E, dali a alguns meses, quando, entrevistada pela CNN, ensaiou e cantou trechinhos da marcha “Pra frente Brasil”, trilha sonora do autoritarismo do regime militar setentista do qual ela se mostrou não apenas saudosista, mas incentivadora.

Afinal, a gestão a qual a atriz emprestou o brilhantismo de sua trajetória televisiva é entusiasta desses signos dos tempos de exceção. Desse modo, é possível dizer que Regina estava em casa ao lado de Bolsonaro.

Por que o casório não vingou, então?

Porque o presidente pode desposar ou enamorar-se, mas o seu coração está mesmo enterrado naquele solo mais fértil do olavismo, ali onde a guerra cultural é uma agenda palpitante e nunca saciada.

Mesmo conservadora e “namoradinha” desse espírito verde-oliva, Regina Duarte não era suficientemente terraplanista.
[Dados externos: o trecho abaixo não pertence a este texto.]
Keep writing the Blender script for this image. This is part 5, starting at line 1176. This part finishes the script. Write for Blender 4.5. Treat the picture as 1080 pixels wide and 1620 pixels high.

Nesse mundo plano, portanto, a gravidade ideológica agiu por conta própria, e a secretária caiu.

Na queda, porém, ainda houve por bem incumbir-se de um derradeiro papel, encenando uma farsa com lances pitorescos, tudo gravado e compartilhado.

Ao lado do chefe, em frente ao Planalto, apresentou-se em modos adocicados, rindo à larga e perguntando ao ex-capitão em tom jocoso se ele a havia fritado, como a imprensa, a grande vilã, alardeara.

Claro que não, devolveu o cônjuge, já previamente informado de que a auxiliar lhe reservaria essa deixa no teatrinho da despedida.

E foi assim que o matrimônio entre a atriz de “Roque Santeiro” e o presidente canastrão se desfez: com falsas juras de amor eterno.